Perceiving perception: Through media, this is simultaneously possible and impossible. The important thing about moving images is what is moving rather than what is causing the movement. But the fact sometimes tends to be forgotten that the animated image could not exist without the viewer´s illusionary assumption that he or she is not seeing individual frames but continuous motion. As a result, it should not surprise when film or videographic experiments are at their core reflections on forms of perception conveyed through various media, their purpose to make accessible the circumstances under which sensuous experience takes place, which are dictated by the media. This all applies to besenbahn, though the problem is made more complex by the reference to perception which itself requires the use of technical apparatus.
It´s subject is not ”natural” perception, but perception put in motion by modern means of transportation, and therefore implicitly the history of an epochal transformation of the way in which time and space is experienced.
It has come to a preliminary end in suitable contexts – for example cities such as Los Angeles, which has been shaped by the history of motorization – where moving perception now seems to be regarded as integral to natural perception.
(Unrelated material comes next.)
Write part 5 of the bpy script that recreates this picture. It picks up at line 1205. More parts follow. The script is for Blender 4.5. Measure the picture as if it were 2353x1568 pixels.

The thesis presented by besenbahn in this regard would therefore be that the specifically aesthetic quality of such animated perception is absent from the forms of audiovisual representation which are already considered natural (such as indicating movement by means of a tracking shot): In its fragmentation of the continuum of perception, the “subjective geometry which defines space through intervals of time” (Dietmar Offenhuber) illustrates a manner of experience which could remain submerged because it is already so familiar.